È la storia di Ennio Sanese, uno dei soci della discoteca Carnaby a Rimini, da decenni alla gestione del locale: “Noi da sempre abbiamo deciso di puntare sugli stranieri. Offriamo pacchetti vacanze, facendo convenzioni con gruppi e tour operator. Abbiamo tre hotel, uno dei quali proprio davanti alla discoteca e ospitiamo ragazzi da tutta Europa”.

Non sente la crisi Sanese, come chi tra ostacoli, prezzi in rialzo e difficoltà ha cercato di mantenere un servizio che prima era ricercatissimo. “I giovani- conclude il gestore, – sono soprattutto minorenni, ma sono coordinati da responsabili e ognuno deve indossare un braccialetto che indica la propria fascia di età e i drink che possono bere, dagli analcolici ai soft drink. Così abbiamo tutto sotto controllo”. Idee alternative che cercano di tenere a galla un mercato, come i tanti pacchetti last-minute offerti da alberghi e privati, che includono notti in discoteca, escursioni nei parchi divertimenti e stanza per dormire. Si cerca di resistere e continuare ad attirare gente, anche se la paura è quella di aver perso un treno.
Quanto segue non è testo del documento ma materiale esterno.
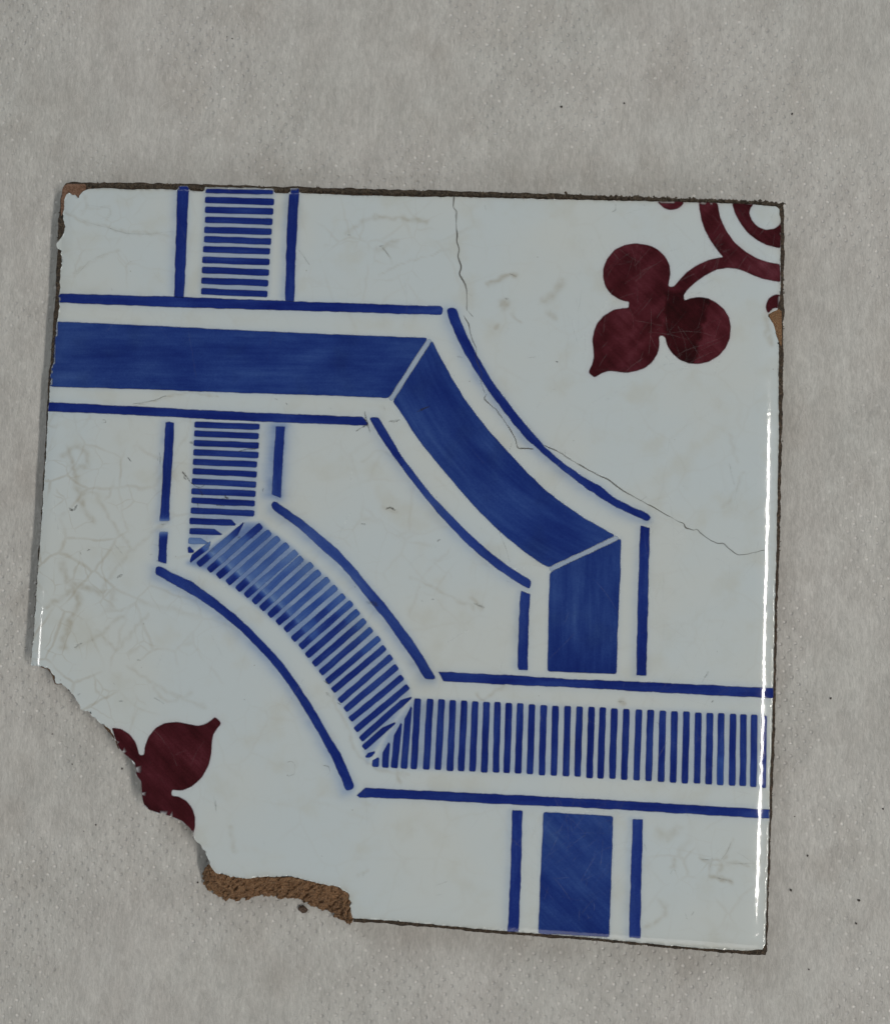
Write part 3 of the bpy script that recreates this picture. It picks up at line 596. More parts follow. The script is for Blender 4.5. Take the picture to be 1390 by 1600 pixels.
# stripes
def stripe_density(kind, s, L):
    if kind == 'full': return np.full_like(s, 0.98)
    if kind == 'worn': return 0.93 - 0.10 * (s < L * .35)
    if kind == 'pale': return np.full_like(s, 0.38)
    i = int(kind[1:])
    if i == 0: return np.interp(s, [0, 24, 30, 46], [1, 1, .5, .42])
    chunk = 20 if i > 1 else 24
    if i > 14: return np.interp(s, [0, L * .4, L * .7, L], [1, .98, .86, .66 + min(.34, (i - 15) * .05)])
    base = np.interp(i, [1, 6, 10, 14], [.52, .54, .64, .84])
    gap = np.interp(i, [1, 3, 9, 12, 14], [.36, .34, .38, .66, .88])
    end = {1: 1.0, 2: 1.0}.get(i, np.interp(i, [3, 6, 14], [.62, .46, .66]))
    return np.interp(s, [0, chunk - 2, chunk + 1, chunk + 6, chunk + 11, L * .62, L - 12, L], [1, 1, gap, gap, base, base + .08, end if i > 2 else .98, end])
n_s = 0
for (x0, y0, x1, y1, wd, tip0, tip1, kind, grp) in STRIPES:
    n_s += 1
    a = np.array((x0, y0)); b_ = np.array((x1, y1)); L = float(np.linalg.norm(b_ - a)); t = (b_ - a) / L; nrm = np.array([t[1], -t[0]])
    hw = wd / 2
    # stations
    st_ = [-0.9, 0.6, 2.6] ; mid = list(np.arange(9, L - 6, 5.0 if kind[0] == 'c' else 10.0)); en = [L - 2.6, L - 0.6, L + 0.9]
    if tip1: en = [L - tip1[0], L - tip1[0] * .6, L - tip1[0] * .3, L - 2.0, L + 0.9]; mid = [m_ for m_ in mid if m_ < L - tip1[0] - 2]
    st_ = [q_ for q_ in st_ if q_ < en[0]] + [m_ for m_ in mid if 4 < m_ < en[0] - 1.5] + en; s = np.array(sorted(st_)); L_ = L
    prof = np.ones(len(s)); off = np.zeros(len(s))
    prof = np.where(s < 0.5, .62, np.where(s < 2.0, .86, 1.0))
    if tip0:
        u = np.clip(s / tip0[0], 0, 1); pr = 0.25 + .75 * u; off += tip0[1] * (1 - pr) * hw * .9; prof = np.minimum(prof, pr)
    if tip1:
        u = np.clip((L - s) / tip1[0], 0, 1); pr = 0.16 + .84 * u; off += tip1[1] * (1 - pr) * hw * .95; prof = np.minimum(prof, pr)
    else: prof = np.minimum(prof, np.where(s > L - 0.5, .62, np.where(s > L - 2.0, .86, 1.0)))
    h_ = hw * prof + 0.25 + 0.34 * vnoise(s, np.full_like(s, n_s * 7.0), 12, n_s % 40)
    off = off + 0.35 * vnoise(s, np.full_like(s, n_s * 5.0), 16, 3 + n_s % 30)
    dn = stripe_density(kind, np.clip(s, 0, L), L) * (1 + 0.03 * rng.standard_normal())
    vs_ = []; cv = []; dd = []; fl = []
    for i in range(len(s)):
        endv = i == 0 or i == len(s) - 1
        for sx_, c_ in ((-(h_[i] + .85), 0), (-(max(h_[i] - .85, .2)), 1), (max(h_[i] - .85, .2), 1), (h_[i] + .85, 0)):
            vs_.append(a + t * s[i] + nrm * (sx_ + off[i])); cv.append(0.0 if endv else float(c_)); dd.append(dn[i]); fl.append((s[i], sx_ * 2, n_s * 2.3))
    fs = []
    for i in range(len(s) - 1):
        for j in range(3):
            q_ = i * 4 + j; fs.append((q_, q_ + 4, q_ + 5, q_ + 1))
    vs_ = np.array(vs_)
    if area2(vs_[list(fs[0])]) > 0: fs = [f[::-1] for f in fs]
    cv = np.array(cv)
    if grp == 'T1' and y0 < 305 or (grp == 'T4' and x0 > 1180): cv = clip_paint(vs_[:, 0], vs_[:, 1], cv)
    dd = np.array(dd)
    col = np.where(dd[:, None] < 0.8, BLUE * np.array([.92, .86, .80]), BLUE)
    o = paint_mesh('painted_stripe', vs_[:, 0], vs_[:, 1], fs, cv, dd[:, None] * col, np.array(fl), lift=0.00011 if (y0 < 305 or x0 > 1180) else LIFT)
    if kind == 'pale': o['label'] = 'pale worn blue stripe'

# ------------------------------------------------------------------ cracks and grime lines: thin ribbons let into the surface
def line_material(name, col, rough, grain=0.0):
    m, nt = new_mat(name); n = N(nt); p = n.pos(); bs = n.node('ShaderNodeBsdfPrincipled'); bs.inputs['Base Color'].default_value = col; bs.inputs['Roughness'].default_value = rough
    a = n.at('cover')
    if grain: a = n.math('MULTIPLY', a, n.ramp(n.noise(p, 2.6, 4, 0.7), 0.5 - grain * .25, 0.5 + grain * .2, 0.0, 1.0), clamp=True)
    tr = n.node('ShaderNodeBsdfTransparent'); mx = n.node('ShaderNodeMixShader'); n.put(mx, 0, a); n.put(mx, 1, tr.outputs[0]); n.put(mx, 2, bs.outputs[0])
    out = n.node('ShaderNodeOutputMaterial'); n.put(out, 0, mx.outputs[0]); return m
M_CRACK = line_material('crack_dirt', (0.075, 0.065, 0.05, 1), 0.9)
M_GRIME = line_material('black_grime', (0.045, 0.04, 0.03, 1), 0.9, 0.8)
M_SCRATCH = line_material('pale_scratch', (0.66, 0.67, 0.68, 1), 0.5, 1.4)
def ribbons(name, lines, mat, lift, parent=tile, kind=None, rough=0.8):
    VV, FF, CC = [], [], []
    for k, (pl, hw, al) in enumerate(lines):
        p = resample(pl, 3.0, False); 
        if len(p) < 2: continue
        p = smooth(p, 1, False); n_ = normals(p, False); s = np.arange(len(p)) * 3.0
        p = p + n_ * (rough * vnoise(s, np.full(len(s), k * 11.0), 7, k % 37))[:, None]
        wv = hw * (0.75 + 0.55 * vnoise(s, np.full(len(s), k * 5.0 + 70), 14, k % 31)); wv = np.maximum(wv, .25) * np.interp(np.arange(len(p)), [0, 1, len(p) - 2, len(p) - 1], [.35, 1, 1, .35])
        av = al * np.clip(0.85 + 0.5 * vnoise(s, np.full(len(s), k * 3.0 + 30), 20, k % 29), .15, 1)
        b0 = len(VV)
        for i in range(len(p)):
            for o_, c_ in ((-1, 0), (0, 1), (1, 0)): VV.append(p[i] + n_[i] * wv[i] * o_); CC.append(av[i] * c_)
        for i in range(len(p) - 1):
            for j in range(2): q_ = b0 + i * 3 + j; FF.append((q_, q_ + 1, q_ + 4, q_ + 3))
    VV = np.array(VV); FF = [f if area2(VV[list(f)]) < 0 else f[::-1] for f in FF]; zt = top_z(VV[:, 0], VV[:, 1]); V = P(VV[:, 0], VV[:, 1], zt); V[:, 2] += lift
    me = mesh(name, V, FF); attr(me, 'cover', 'FLOAT', CC)
    me.normals_split_custom_set_from_vertices(top_normals(VV[:, 0], VV[:, 1]).tolist())
    return link(name, me, mat, parent, kind)
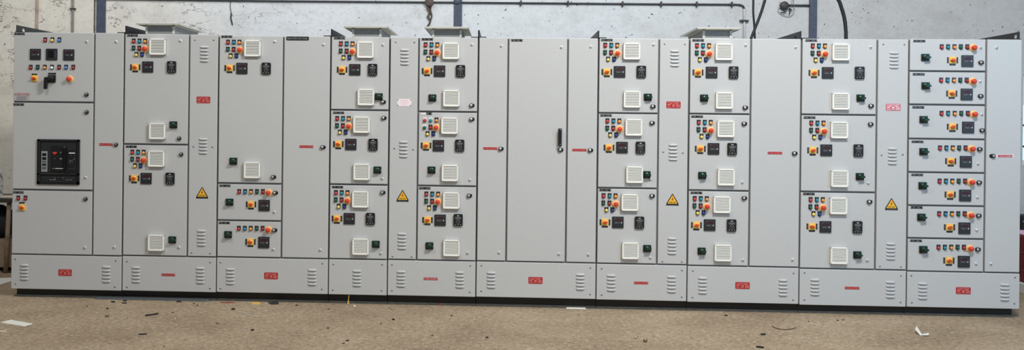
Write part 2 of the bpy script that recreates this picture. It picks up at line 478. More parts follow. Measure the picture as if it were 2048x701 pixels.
NAMES = dict(legend='legend_plate', legend_white='legend_plate', legend_v='legend_plate', legend_h='legend_plate', legend_wide='legend_plate', estop='emergency_stop_button',
             selector='selector_switch', meter='digital_meter', analyser='power_analyser', keypad='drive_keypad', grille='vent_grille', rotary='rotary_handle', lock='door_lock',
             round_lock='door_lock', latch='quarter_turn_latch', screw='fixing_screw', louvre='louvre', nameplate_w='nameplate', title='nameplate', cable='cable_label',
             busbar='cable_label', cable_w='cable_label', busbar_w='cable_label', danger='danger_sign', danger_faded='danger_sign', triangle='hazard_triangle',
             rating='rating_plate', sticker='maker_sticker', pull='pull_handle', breaker_handle='breaker_handle', acb='air_circuit_breaker')
LAMPWORD = dict(red='red', teal='turquoise', amber='amber', green='dark green', dark_red='deep red', yellow='yellow', blue='dark blue', sky_blue='light blue', clear='white')
PLABEL = dict(title='black plate lettered 800A RATED HVAC PANEL', danger_faded='faded pinkish danger sign', nameplate_w='nameplate half white, half black', pull='black pull handle',
              cable_w='red cable chamber label with white border', breaker_handle='black handle hanging down', acb='large square black circuit breaker', legend_white='white legend plate')

# ------------------------------------------------------------------ crops the measurements were taken in: (x origin, y origin, zoom)
Z = {1: (0, 30, 3.504), 2: (0, 230, 3.504), 3: (0, 430, 2.587), 4: (230, 30, 3.505), 5: (230, 220, 3.505), 6: (230, 420, 3.505), 7: (420, 30, 3.504), 8: (420, 230, 3.504),
     9: (420, 420, 3.504), 10: (640, 30, 3.505), 11: (640, 220, 3.505), 12: (640, 420, 3.505), 13: (780, 30, 3.505), 14: (780, 220, 3.505), 15: (780, 420, 3.505),
     16: (950, 30, 3.504), 17: (950, 230, 3.504), 18: (950, 430, 3.504), 19: (1180, 30, 3.505), 20: (1180, 220, 3.505), 21: (1180, 420, 3.505), 22: (1360, 30, 3.504),
     23: (1360, 220, 3.504), 24: (1360, 420, 3.504), 25: (1590, 30, 3.504), 26: (1590, 220, 3.504), 27: (1590, 420, 3.1875), 28: (1800, 50, 3.504), 29: (1800, 240, 3.504),
     30: (1800, 440, 3.185)}


def P(c, x, y):
    ox, oy, s = Z[c]
    return front(ox+x/s, oy+y/s)


class Door:
    def __init__(s, cab, name, x0, x1, z0, z1, g=.0074, gz=None):
        gz = g if gz is None else gz
        x0 += g; x1 -= g; z0 += gz; z1 -= gz
        s.cx, s.cz = (x0+x1)/2, (z0+z1)/2
        w, h = (x1-x0)/2, (z1-z0)/2
        s.o = obj(name, MB().box(-w, w, 0, .021, -h, h, 'panel', .0045, 2), cab, (s.cx-cab.location.x, -cab.location.y, s.cz-cab.location.z))

    def put(s, key, p, dx=0., dz=0., rot=None, flip=False):
        nm = NAMES.get(key) or ('pilot_lamp' if key.startswith('lamp_') else 'selector_switch' if key.startswith('sel') else 'nameplate')
        o = obj(nm, PROTO[key], s.o, (p[0]+dx-s.cx, 0, p[1]+dz-s.cz), (0, rot, 0) if rot else None)
        if flip: o.rotation_euler = (0, math.pi, 0)
        if key.startswith('lamp_'): o['label'] = LAMPWORD[key[5:]]+' pilot lamp'
        elif key in PLABEL: o['label'] = PLABEL[key]
        return o

    def lamp(s, col, p, dx=0., dz=0., legend='legend'):
        s.put(legend, p, dx, dz); s.put('lamp_'+col, p, dx, dz)

    def sel(s, p):
        s.put('selector%d' % random.randrange(4), p); s.put('legend_v', p, -.0385); s.put('legend_v', p, .0385); s.put('legend_h', p, 0, -.0375)

    def louvres(s, c, x, ya, yb):
        for i in range(5): s.put('louvre', P(c, x, ya+(yb-ya)*i/4))


NP = [0]


def nplate(d, c, x, y):
    NP[0] += 1; return d.put('nameplate%d' % (NP[0] % 6), P(c, x, y), 0, -.0015)


K = 1/233.5        # metres per photo pixel on the door plane


def module(d, plate, lamp, estop, g1, sel, met, key, g2, rot, locks, white=()):
    if plate: nplate(d, *plate)
    p = P(*lamp); q = K/3.504
    cols = ('red', 'teal', 'amber', 'green', 'dark_red', 'yellow', 'blue')
    offs = ((0, 0), (41.3, 0), (82, 0), (-1, 50.5), (40.5, 50.5), (20, 96.5), (61, 96.5))
    for i, (c, (x, y)) in enumerate(zip(cols, offs)): d.lamp(c, p, x*q, -y*q, 'legend_white' if i in white else 'legend')
    d.put('estop', P(*estop)); d.put('grille', P(*g1)); d.sel(P(*sel)); d.put('meter', P(*met)); d.put('keypad', P(*key))
    d.put('grille', P(*g2)); d.put('rotary', P(*rot))
    for k, *a in locks: d.put(k, P(*a))


def small(d, plate, lamp, dx, estop, rot, sel, met, locks):
    nplate(d, *plate)
    for i, c in enumerate(('red', 'teal', 'amber', 'green', 'dark_red')): d.lamp(c, P(lamp[0], lamp[1]+dx*i, lamp[2]))
    d.put('estop', P(*estop)); d.put('rotary', P(*rot)); d.sel(P(*sel)); d.put('meter', P(*met))
    for k, *a in locks: d.put(k, P(*a))


PLZ = .075
DEPTH = 1.0


def cabinet(label, xa, xb, ztop, zmid, zbot, group='switchboard cabinets standing in one row'):
    root = bpy.data.objects.new('switchboard_cabinet', None); C.objects.link(root)
    root.location = ((xa+xb)/2, 0, 0); root.empty_display_size = .2
    tag(root, label, 'electrical cabinet', group)
    w = (xb-xa)/2-.0015
    obj('carcass', MB().box(-w, w, .031, DEPTH, PLZ, ztop-.004, 'panel_frame', .002), root)
    obj('seam_shade_plate', MB().box(-w+.004, w-.004, .017, .032, PLZ+.01, ztop-.008, 'gap_shade'), root)  # plate behind the doors, seam shade put into its grey colour
    root['zbot'] = zbot
    return root


def plinth(root, xa, xb, end_l=0., end_r=0.):
    x0 = xa-root.location.x+.002+end_l; x1 = xb-root.location.x-.002-end_r
    prof = [(.006, 0), (.6, 0), (.6, PLZ), (.02, PLZ), (.02, PLZ-.007), (.052, PLZ-.011), (.052, .014), (.006, .008)]
    n = len(prof)
    vs = [(x0, y, z) for y, z in prof]+[(x1, y, z) for y, z in prof]
    fs = [list(range(n)), list(range(n, 2*n))[::-1]]+[[i, (i+1) % n, n+(i+1) % n, n+i] for i in range(n)]
    b = MB().add(vs, fs, 'black_paint'); k = b.mi('dusty_lip'); b.m[2+6] = k; b.m[2+7] = k
    obj('plinth', b, root)


def lifting_angle(root, x, side, hole=None):    # side: direction the foot flange points
    b = MB(); t = .006; zt = root['ztop']; h = .070; y0, y1 = .035, .96
    if hole is None:
        b.box(-t/2, t/2, y0, y1, 0, h, 'bracket_paint')
    else:
        n = 24; hy, hz, ry, rz = hole
        inn = []; out = []
        for i in range(n):
            a = 2*math.pi*(i+.5)/n; c, s = math.cos(a), math.sin(a)
            inn.append((hy+ry*c, hz+rz*s))
            ty = ((y1-hy) if c > 0 else (y0-hy))/c; tz = ((h-hz) if s > 0 else (0-hz))/s
            k = min(ty, tz); out.append((hy+k*c, hz+k*s))
        # corners of the plate
        for cy, cz in ((y0, 0), (y0, h), (y1, 0), (y1, h)):
            i = min(range(n), key=lambda q: (out[q][0]-cy)**2*.02+(out[q][1]-cz)**2); out[i] = (cy, cz)
        vs = []
        for X in (-t/2, t/2): vs += [(X, y, z) for y, z in inn]+[(X, y, z) for y, z in out]
        fs = []
        for i in range(n):
            j = (i+1) % n
            fs += [[i, j, n+j, n+i], [2*n+i, 3*n+i, 3*n+j, 2*n+j], [i, 2*n+i, 2*n+j, j], [n+i, n+j, 3*n+j, 3*n+i]]
        b.add(vs, fs, 'bracket_paint')
    b.box(min(0, side*.062), max(0, side*.062), .008, y1, 0, .011, 'bracket_paint')
    obj('lifting_angle', b, root, (x-root.location.x, 0, zt))


def cowl(root, xl, xr, ye, yb, depth=.72, Y=.08):
    """ventilation cowl on the roof: front face from xl to xr, eave top at pixel ye, eave underside at yb"""
    (ax, az), (bx, _) = front(xl, ye, Y-.06), front(xr, ye, Y-.06)
    ax = front(xl, ye, Y)[0]; bx = front(xr, ye, Y)[0]; zu = front((xl+xr)/2, yb, Y)[1]; zt0 = root['ztop']
    cx = (ax+bx)/2; w = (bx-ax)/2; h = zu-zt0
    b = MB(); p = .009
    for sx in (-1, 1):
        for y in (0, depth-2*p): b.box(sx*w-(p if sx > 0 else -p)-p, sx*w-(p if sx > 0 else -p)+p, y, y+2*p, 0, h, 'cowl')
    for z0, z1 in ((0, .012), (h-.008, h)):
        b.box(-w, w, 0, p, z0, z1, 'cowl'); b.box(-w, w, depth-p, depth, z0, z1, 'cowl')
        b.box(-w, -w+p, 0, depth, z0, z1, 'cowl'); b.box(w-p, w, 0, depth, z0, z1, 'cowl')
    o = obj('roof_cowl', b, root, (cx-root.location.x, Y, zt0))
    obj('mesh_screen', MB().box(-w+.02, w-.02, .005, .008, .008, h-.008, 'mesh_screen'), o)
    obj('mesh_screen', MB().box(-w+.005, -w+.008, .02, depth-.02, .008, h-.008, 'mesh_screen'), o)
    obj('mesh_screen', MB().box(w-.008, w-.005, .02, depth-.02, .008, h-.008, 'mesh_screen'), o)
    ov = .062; zt = az-zt0
    b = MB(); b.box(-w-ov, w+ov, -ov, depth+ov, h, max(h+.010, zt), 'cowl', .002)
    for x0, x1, y0, y1 in ((-w-ov, w+ov, -ov, -ov+.003), (-w-ov, -w-ov+.003, -ov, depth+ov), (w+ov-.003, w+ov, -ov, depth+ov)): b.box(x0, x1, y0, y1, h-.005, h+.004, 'cowl')
    obj('cowl_roof', b, o)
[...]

Nella Rimini e nella Romagna di un tempo, quella di code all’ingresso ed esodi estivi per una notte di follia, restano parcheggi vuoti, risciò di famiglie in passeggio sul lungomare e gestori che fissano la strada dicendo “tornate fra un po’, andate davanti ai locali, vedrete che qualcuno arriva”. Nella speranza che sia davvero così.